Task prompt:
Reproduce verbatim the lines up to and including the one with "rows', 8, 5)", starting from the first.

------

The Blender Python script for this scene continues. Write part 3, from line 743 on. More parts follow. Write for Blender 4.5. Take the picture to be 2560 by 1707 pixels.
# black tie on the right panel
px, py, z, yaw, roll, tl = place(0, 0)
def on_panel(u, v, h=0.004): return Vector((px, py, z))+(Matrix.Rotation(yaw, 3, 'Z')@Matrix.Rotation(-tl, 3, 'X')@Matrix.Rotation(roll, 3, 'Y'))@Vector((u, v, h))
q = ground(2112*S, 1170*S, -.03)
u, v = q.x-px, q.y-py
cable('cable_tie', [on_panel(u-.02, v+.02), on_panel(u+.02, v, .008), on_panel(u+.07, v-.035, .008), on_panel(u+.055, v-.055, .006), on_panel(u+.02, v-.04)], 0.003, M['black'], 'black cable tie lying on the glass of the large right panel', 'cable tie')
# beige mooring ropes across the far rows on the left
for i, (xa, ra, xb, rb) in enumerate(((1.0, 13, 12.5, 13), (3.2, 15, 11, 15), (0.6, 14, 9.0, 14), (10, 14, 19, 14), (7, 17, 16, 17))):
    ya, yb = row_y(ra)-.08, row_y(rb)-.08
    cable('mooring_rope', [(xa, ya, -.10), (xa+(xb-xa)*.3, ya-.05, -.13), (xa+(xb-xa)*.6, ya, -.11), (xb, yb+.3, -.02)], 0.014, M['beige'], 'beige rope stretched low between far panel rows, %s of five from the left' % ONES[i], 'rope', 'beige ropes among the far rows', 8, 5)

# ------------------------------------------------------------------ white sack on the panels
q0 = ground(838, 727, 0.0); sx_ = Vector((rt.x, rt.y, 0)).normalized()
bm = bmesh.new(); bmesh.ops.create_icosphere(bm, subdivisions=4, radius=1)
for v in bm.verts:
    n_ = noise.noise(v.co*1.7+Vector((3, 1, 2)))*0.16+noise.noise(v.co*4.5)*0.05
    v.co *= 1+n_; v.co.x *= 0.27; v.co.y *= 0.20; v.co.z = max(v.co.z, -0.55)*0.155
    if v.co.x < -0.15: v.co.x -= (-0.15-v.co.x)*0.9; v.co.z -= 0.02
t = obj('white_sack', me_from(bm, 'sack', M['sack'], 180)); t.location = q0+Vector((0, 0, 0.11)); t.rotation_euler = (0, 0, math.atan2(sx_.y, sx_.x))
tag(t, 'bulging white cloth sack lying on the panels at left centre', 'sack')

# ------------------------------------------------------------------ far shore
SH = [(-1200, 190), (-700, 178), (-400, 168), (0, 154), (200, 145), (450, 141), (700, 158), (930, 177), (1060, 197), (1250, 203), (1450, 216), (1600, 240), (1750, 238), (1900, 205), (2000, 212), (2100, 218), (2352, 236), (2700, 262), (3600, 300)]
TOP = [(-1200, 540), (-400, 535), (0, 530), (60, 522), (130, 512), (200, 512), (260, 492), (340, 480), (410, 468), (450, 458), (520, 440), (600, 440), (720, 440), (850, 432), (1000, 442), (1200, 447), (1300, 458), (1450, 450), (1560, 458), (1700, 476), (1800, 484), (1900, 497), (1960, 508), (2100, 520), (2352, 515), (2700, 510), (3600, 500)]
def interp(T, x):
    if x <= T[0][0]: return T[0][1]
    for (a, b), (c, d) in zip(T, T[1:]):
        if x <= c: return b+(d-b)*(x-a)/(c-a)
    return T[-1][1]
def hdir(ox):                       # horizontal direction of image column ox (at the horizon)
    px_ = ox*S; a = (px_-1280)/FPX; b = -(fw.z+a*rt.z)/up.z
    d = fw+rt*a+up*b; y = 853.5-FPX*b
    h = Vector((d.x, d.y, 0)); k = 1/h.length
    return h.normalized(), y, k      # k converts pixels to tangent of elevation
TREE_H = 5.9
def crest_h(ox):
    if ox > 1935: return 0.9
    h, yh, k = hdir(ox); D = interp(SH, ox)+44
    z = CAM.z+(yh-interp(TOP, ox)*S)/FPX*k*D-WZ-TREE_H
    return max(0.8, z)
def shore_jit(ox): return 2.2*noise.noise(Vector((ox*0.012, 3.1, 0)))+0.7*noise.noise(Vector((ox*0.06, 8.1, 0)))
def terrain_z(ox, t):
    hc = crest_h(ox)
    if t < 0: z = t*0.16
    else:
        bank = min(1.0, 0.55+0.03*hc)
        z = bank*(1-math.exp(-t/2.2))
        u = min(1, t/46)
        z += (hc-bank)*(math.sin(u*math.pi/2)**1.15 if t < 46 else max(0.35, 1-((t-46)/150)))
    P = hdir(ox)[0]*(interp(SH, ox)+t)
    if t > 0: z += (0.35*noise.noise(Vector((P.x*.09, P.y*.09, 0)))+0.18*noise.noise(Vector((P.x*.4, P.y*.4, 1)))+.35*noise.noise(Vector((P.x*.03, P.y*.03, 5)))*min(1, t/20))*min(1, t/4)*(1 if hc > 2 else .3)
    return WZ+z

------

Correct answer:
The Blender Python script for this scene continues. Write part 3, from line 743 on. More parts follow. Write for Blender 4.5. Take the picture to be 2560 by 1707 pixels.
# black tie on the right panel
px, py, z, yaw, roll, tl = place(0, 0)
def on_panel(u, v, h=0.004): return Vector((px, py, z))+(Matrix.Rotation(yaw, 3, 'Z')@Matrix.Rotation(-tl, 3, 'X')@Matrix.Rotation(roll, 3, 'Y'))@Vector((u, v, h))
q = ground(2112*S, 1170*S, -.03)
u, v = q.x-px, q.y-py
cable('cable_tie', [on_panel(u-.02, v+.02), on_panel(u+.02, v, .008), on_panel(u+.07, v-.035, .008), on_panel(u+.055, v-.055, .006), on_panel(u+.02, v-.04)], 0.003, M['black'], 'black cable tie lying on the glass of the large right panel', 'cable tie')
# beige mooring ropes across the far rows on the left
for i, (xa, ra, xb, rb) in enumerate(((1.0, 13, 12.5, 13), (3.2, 15, 11, 15), (0.6, 14, 9.0, 14), (10, 14, 19, 14), (7, 17, 16, 17))):
    ya, yb = row_y(ra)-.08, row_y(rb)-.08
    cable('mooring_rope', [(xa, ya, -.10), (xa+(xb-xa)*.3, ya-.05, -.13), (xa+(xb-xa)*.6, ya, -.11), (xb, yb+.3, -.02)], 0.014, M['beige'], 'beige rope stretched low between far panel rows, %s of five from the left' % ONES[i], 'rope', 'beige ropes among the far rows', 8, 5)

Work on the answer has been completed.